Monday, April 6, 2009

Reflections

When I was pregnant, I had this idea of how I was going to be with my child.  Of course we bought her a crib to sleep in and a stroller to ride in.  That's what everyone else does, right?  And, I remember one of the first things my mom talked to me about after finding out I was pregnant, was breastfeeding.  I told her that I was going to try to breastfeed, but if I couldn't it would be okay.  No big deal.  And, when Asa and I planned out our lives after we found out we were pregnant, I thought "Oh, the baby will just go to day care during the day."  That will be fine.

But it is completely amazing how the second I held my little Marley in my arms, everything changed.  There was an urge I suddenly had to do everything the best I possibly could.  Who knew that all the ways I thought I was going to do things would just fly out the window?  Instead of trying to breastfeed, I made myself breastfeed.  And it was and still is one of the most rewarding things I have ever done.  Instead of Marley sleeping in her room alone, she is still sleeping with us.  And I wouldn't trade that at all.  I don't feel like I am being punished right now for doing it early on.  There is nothing that helps me sleep better.  I love having her little hand on my chest and her breath on my arm while I sleep.  It's cozy.  And day care?  How could I ever have thought that I would feel fine with that?  I can't even imagine leaving her with someone else all day long and then seeing her for 3 hours at night before she goes to bed.  I would be a miserable person to deal with all day.

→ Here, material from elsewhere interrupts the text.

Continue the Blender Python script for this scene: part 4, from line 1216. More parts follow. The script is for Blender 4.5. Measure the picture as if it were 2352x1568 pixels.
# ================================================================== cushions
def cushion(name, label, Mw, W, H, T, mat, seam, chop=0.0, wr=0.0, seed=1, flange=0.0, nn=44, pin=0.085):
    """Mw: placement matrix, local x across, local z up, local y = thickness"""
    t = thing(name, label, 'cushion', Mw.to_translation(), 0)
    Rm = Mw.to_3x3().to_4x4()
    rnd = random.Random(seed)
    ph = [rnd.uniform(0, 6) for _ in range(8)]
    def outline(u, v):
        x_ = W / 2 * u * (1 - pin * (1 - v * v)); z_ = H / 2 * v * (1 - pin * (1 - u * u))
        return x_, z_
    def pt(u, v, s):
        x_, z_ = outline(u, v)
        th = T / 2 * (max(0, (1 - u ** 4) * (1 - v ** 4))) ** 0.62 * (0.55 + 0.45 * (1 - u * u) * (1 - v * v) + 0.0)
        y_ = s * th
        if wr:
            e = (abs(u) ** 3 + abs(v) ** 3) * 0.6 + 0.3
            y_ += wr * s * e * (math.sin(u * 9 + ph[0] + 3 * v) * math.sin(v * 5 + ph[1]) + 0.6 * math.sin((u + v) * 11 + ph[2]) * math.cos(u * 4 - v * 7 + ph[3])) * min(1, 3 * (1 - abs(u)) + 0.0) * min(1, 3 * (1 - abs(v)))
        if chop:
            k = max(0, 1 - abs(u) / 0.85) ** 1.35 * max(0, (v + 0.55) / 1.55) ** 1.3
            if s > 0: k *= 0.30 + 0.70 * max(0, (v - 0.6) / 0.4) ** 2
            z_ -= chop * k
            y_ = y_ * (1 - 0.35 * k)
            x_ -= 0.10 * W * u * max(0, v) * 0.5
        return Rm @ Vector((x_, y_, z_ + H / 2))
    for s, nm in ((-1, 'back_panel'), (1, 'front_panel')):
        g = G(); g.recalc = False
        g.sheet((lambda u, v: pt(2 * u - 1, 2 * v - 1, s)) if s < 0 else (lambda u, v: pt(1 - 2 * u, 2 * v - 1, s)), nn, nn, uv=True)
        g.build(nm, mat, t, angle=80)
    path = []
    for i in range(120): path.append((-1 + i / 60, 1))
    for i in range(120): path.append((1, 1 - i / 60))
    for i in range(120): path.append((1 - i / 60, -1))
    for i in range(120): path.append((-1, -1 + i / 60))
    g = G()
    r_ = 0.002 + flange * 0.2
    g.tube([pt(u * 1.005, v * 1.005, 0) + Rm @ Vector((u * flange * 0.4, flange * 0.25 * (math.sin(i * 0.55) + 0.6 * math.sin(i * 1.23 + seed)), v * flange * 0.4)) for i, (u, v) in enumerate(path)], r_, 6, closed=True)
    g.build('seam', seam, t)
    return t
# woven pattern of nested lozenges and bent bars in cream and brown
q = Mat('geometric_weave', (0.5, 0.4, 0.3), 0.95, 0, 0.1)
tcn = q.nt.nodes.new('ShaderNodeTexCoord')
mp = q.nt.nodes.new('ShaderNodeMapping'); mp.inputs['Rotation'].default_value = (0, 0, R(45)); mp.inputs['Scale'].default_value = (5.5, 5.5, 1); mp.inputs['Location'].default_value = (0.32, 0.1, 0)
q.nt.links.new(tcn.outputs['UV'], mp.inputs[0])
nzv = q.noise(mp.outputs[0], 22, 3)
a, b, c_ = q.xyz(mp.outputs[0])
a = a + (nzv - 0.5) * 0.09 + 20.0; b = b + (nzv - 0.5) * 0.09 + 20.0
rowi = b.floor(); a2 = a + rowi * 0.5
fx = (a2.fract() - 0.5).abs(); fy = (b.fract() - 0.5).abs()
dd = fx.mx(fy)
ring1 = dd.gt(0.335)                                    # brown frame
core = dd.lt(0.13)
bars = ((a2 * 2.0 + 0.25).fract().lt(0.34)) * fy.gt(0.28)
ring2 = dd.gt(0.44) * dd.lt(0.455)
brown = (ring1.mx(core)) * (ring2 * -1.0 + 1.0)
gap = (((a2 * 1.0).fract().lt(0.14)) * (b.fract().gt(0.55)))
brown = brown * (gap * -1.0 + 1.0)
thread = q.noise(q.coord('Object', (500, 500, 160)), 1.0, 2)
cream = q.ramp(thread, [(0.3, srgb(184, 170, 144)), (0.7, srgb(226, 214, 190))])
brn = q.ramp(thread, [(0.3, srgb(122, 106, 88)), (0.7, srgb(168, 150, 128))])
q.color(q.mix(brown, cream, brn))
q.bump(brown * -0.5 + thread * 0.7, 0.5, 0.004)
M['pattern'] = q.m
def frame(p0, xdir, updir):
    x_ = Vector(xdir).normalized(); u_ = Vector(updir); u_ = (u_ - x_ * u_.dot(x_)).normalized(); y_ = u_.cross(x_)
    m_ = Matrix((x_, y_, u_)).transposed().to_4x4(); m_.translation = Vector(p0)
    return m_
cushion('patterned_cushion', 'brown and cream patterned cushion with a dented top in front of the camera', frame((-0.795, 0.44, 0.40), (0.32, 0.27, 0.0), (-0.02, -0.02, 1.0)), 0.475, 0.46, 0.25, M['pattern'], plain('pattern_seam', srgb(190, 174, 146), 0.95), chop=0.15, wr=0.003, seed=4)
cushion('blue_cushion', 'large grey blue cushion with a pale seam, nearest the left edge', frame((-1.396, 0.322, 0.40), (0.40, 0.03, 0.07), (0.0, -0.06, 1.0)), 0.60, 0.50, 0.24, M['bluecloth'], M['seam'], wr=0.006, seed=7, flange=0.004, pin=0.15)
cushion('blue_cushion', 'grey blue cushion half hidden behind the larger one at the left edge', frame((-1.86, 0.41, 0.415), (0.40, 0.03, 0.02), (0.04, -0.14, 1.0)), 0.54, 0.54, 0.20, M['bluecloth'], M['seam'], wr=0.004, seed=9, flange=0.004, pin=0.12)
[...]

I just think it is so interesting how things change once your baby is here.  All the planning and preparing you do while you are pregnant can change in a second when you meet your baby.  All the sudden, I didn't care how much I was sleeping or how long it had been since I had a shower.  All I care about it is is my baby happy?  There are so many different ways to be a mother, and none of them are the right way for everyone else.  I do what makes my baby happy and what makes Asa and I happy.  Isn't that all we can ask for?

Eight months ago today I was getting everything ready to have my baby.  I knew I was going in the next morning to be induced, so Asa and I were cleaning, organizing, going to the doctor, and pacing.  I had no idea what was coming.  I had no idea how drastically things were going to change and the intense love that I was going to feel for this little girl.  I knew I loved my baby before she was born, but it was a completely different love when I got to hold her.